◆ PROVIDED MATERIAL:
* Begin *

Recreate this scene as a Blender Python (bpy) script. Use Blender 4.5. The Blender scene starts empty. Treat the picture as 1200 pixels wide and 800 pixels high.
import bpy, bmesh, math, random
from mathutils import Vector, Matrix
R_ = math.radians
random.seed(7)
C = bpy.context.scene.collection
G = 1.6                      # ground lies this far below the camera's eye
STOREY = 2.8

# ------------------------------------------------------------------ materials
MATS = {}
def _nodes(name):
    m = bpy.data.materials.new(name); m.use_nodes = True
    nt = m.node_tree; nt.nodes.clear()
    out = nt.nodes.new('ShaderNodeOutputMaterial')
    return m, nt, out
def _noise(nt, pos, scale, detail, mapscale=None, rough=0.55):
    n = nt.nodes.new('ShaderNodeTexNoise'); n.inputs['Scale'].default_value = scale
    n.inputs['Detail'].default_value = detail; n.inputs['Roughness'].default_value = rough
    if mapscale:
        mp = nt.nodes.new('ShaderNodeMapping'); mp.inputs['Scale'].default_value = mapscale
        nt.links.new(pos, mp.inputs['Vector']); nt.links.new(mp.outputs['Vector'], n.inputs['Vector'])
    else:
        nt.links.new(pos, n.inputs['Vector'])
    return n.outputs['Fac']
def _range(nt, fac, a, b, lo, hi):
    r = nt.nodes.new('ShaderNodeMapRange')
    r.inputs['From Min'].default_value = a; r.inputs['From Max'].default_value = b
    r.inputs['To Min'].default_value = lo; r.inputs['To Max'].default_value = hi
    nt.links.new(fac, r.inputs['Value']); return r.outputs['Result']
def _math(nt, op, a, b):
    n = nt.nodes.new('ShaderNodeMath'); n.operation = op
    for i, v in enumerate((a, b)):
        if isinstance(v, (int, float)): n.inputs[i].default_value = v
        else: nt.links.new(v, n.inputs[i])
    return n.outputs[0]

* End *

◆ EXERCISE BRIEF: Pick out every line above that contains the word "scene" and copy it.

◆ SOLUTION TO THIS TASK:
Recreate this scene as a Blender Python (bpy) script. Use Blender 4.5. The Blender scene starts empty. Treat the picture as 1200 pixels wide and 800 pixels high.
C = bpy.context.scene.collection